Is there another javascript aop library that should get more attention?

+1  A: 

Given the flexible syntax candy available in Javascript, I'd imagine there would be a billion AOP libraries out there.

A quick Google search brought up the following:

... and another Stackoverflow question

Sam Day
+1  A: 

dojox.lang.aspect is still there, still in use by serious projects. Nobody removed it. In fact I hope parts of it will be an important part of the upcoming Dojo 2.0.

What was the reason for your question? Couldn't find some links, or was it something else? Just let me know, and I'll help with that.

Update:

The API documentation link: http://dojotoolkit.org/api/dojox/lang/aspect.html

The link to my blog post about AOP (it is listed in your question: http://lazutkin.com/blog/2008/may/18/aop-aspect-javascript-dojo/) is still current, so you can use it as a general reference. I plan to migrate it to the official reference documentation.

Eugene Lazutkin
Couldn't find in the latest documentation. It made it seem like it was abandoned.
Daniel Ribeiro
Of course not. I'll investigate the doc problem. For now I am adding the API doc link to my answer.
Eugene Lazutkin
Great.
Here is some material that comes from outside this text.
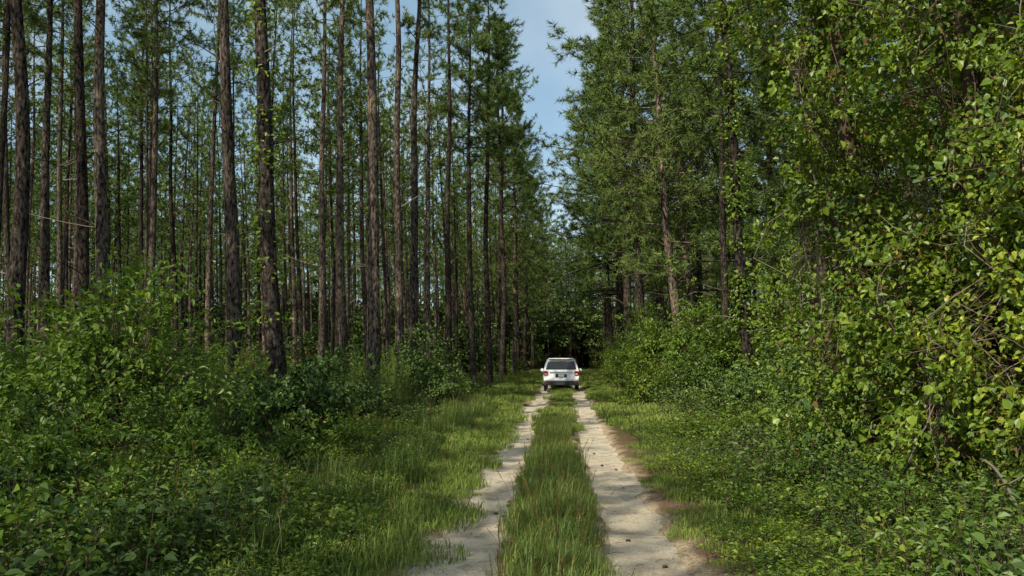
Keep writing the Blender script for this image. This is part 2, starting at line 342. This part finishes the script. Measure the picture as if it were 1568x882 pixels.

It would be even greater if it was provided as a separate library outside dojo, but javascript projects, outside Nodejs ones, don't usually have modularity as a big concern.
Daniel Ribeiro
Dojo was originally conceived as a library of libraries. It still shows. For Dojo 2.0 we are working on a common module and package format, which can be adopted by other projects. So you wish may come true. ;-)
Eugene Lazutkin
OTOH nobody prevents other developers from porting any part of Dojo to other library or converting it to be standalone. It is definitely possible, and not hard as some people imagine.